## Do this
Give back exactly the lines that run from the beginning of the entries to the line containing "SC.camera = cam", both included, and nothing else.

## Records provided
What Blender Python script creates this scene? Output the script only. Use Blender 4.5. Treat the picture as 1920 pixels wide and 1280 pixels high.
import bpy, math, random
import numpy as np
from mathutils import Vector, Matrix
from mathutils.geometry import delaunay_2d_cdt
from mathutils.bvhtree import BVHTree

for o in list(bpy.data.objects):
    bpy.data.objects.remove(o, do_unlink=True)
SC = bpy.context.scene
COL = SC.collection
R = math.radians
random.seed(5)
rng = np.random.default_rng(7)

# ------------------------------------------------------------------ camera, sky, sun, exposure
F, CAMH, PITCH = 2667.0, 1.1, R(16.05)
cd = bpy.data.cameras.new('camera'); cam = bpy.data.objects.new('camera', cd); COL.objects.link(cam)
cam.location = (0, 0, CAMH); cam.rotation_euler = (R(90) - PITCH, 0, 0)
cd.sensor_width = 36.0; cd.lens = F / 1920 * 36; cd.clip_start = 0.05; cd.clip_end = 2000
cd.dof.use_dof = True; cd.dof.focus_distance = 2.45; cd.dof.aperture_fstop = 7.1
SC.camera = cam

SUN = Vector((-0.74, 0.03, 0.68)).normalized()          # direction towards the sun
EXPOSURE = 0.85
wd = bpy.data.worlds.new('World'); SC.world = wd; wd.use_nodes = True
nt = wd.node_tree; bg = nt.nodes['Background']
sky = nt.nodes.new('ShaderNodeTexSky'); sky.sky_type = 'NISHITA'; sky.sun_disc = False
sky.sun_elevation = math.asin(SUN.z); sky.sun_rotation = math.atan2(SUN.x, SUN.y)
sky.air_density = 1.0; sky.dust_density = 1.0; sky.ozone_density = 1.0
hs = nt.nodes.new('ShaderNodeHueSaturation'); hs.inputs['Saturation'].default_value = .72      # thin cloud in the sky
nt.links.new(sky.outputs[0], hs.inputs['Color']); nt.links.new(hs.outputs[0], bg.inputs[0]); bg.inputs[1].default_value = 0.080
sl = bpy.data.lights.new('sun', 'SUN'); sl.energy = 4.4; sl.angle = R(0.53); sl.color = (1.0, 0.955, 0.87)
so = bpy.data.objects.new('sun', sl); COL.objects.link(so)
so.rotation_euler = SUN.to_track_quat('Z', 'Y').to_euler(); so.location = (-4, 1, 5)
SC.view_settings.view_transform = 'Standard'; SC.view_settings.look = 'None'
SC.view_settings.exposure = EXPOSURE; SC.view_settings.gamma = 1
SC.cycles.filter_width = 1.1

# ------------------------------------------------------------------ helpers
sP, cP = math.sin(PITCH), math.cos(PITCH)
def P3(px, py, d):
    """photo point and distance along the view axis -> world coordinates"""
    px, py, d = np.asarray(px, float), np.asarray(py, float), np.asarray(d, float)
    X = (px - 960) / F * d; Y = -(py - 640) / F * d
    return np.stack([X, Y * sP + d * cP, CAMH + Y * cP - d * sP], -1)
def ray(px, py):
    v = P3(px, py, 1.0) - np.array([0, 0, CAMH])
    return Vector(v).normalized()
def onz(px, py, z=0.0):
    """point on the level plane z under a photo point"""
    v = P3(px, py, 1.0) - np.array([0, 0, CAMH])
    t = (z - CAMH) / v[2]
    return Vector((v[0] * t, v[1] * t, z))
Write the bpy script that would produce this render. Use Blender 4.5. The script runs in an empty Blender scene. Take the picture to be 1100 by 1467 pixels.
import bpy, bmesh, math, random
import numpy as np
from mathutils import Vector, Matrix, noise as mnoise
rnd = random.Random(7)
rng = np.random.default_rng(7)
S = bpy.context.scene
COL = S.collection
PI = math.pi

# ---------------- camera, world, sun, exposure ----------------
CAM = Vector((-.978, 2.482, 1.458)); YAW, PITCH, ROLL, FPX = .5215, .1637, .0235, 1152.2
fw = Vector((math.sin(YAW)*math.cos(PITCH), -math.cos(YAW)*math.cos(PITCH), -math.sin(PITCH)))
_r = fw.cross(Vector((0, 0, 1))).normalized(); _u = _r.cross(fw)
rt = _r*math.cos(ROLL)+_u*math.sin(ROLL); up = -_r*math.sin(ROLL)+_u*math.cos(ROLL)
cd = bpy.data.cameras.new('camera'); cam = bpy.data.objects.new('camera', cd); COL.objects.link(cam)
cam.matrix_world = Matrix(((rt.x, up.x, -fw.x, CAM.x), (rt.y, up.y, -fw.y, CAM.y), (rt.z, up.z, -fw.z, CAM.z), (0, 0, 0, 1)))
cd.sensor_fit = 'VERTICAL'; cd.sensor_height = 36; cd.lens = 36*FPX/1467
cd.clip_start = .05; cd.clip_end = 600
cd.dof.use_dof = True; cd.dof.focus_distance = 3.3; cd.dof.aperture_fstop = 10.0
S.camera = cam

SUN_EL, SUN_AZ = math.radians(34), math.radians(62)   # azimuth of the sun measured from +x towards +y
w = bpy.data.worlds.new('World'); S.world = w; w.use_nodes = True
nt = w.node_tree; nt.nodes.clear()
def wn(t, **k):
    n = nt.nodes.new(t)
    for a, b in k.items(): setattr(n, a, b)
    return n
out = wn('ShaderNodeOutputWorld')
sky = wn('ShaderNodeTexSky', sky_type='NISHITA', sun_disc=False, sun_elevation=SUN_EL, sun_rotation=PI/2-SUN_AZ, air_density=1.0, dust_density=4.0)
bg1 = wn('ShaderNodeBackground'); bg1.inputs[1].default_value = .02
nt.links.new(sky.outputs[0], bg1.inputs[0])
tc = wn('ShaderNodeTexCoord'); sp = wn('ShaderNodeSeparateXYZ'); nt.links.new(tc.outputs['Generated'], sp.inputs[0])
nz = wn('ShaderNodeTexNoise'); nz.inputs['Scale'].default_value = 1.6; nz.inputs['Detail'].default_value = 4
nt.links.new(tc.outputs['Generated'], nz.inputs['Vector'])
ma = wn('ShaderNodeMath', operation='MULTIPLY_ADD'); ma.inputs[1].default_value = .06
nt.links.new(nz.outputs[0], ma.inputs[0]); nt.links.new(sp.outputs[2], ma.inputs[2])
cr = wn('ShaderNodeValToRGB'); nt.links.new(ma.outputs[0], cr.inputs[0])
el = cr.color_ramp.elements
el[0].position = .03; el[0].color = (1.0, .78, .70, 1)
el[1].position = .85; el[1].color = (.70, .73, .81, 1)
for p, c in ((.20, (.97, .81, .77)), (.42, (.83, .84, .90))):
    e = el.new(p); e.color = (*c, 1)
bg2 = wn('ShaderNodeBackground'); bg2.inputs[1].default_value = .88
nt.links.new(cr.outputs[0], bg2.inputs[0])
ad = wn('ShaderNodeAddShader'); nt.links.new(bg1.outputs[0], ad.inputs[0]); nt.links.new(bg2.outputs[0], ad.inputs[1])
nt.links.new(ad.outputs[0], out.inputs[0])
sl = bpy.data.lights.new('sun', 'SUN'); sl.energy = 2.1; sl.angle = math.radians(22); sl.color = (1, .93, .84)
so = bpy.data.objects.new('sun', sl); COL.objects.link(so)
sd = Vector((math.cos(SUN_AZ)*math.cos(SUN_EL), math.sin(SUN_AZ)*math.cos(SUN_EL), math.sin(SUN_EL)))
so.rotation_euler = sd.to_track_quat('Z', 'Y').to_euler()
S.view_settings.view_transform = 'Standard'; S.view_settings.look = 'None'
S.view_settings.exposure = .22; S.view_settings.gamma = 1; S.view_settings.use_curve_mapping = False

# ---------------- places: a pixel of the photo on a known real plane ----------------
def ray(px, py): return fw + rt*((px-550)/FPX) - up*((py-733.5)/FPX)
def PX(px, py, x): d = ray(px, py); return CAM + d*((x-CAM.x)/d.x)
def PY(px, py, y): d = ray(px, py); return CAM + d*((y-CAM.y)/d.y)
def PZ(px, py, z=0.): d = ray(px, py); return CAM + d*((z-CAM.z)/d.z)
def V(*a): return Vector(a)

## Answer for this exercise
What Blender Python script creates this scene? Output the script only. Use Blender 4.5. Treat the picture as 1920 pixels wide and 1280 pixels high.
import bpy, math, random
import numpy as np
from mathutils import Vector, Matrix
from mathutils.geometry import delaunay_2d_cdt
from mathutils.bvhtree import BVHTree

for o in list(bpy.data.objects):
    bpy.data.objects.remove(o, do_unlink=True)
SC = bpy.context.scene
COL = SC.collection
R = math.radians
random.seed(5)
rng = np.random.default_rng(7)

# ------------------------------------------------------------------ camera, sky, sun, exposure
F, CAMH, PITCH = 2667.0, 1.1, R(16.05)
cd = bpy.data.cameras.new('camera'); cam = bpy.data.objects.new('camera', cd); COL.objects.link(cam)
cam.location = (0, 0, CAMH); cam.rotation_euler = (R(90) - PITCH, 0, 0)
cd.sensor_width = 36.0; cd.lens = F / 1920 * 36; cd.clip_start = 0.05; cd.clip_end = 2000
cd.dof.use_dof = True; cd.dof.focus_distance = 2.45; cd.dof.aperture_fstop = 7.1
SC.camera = cam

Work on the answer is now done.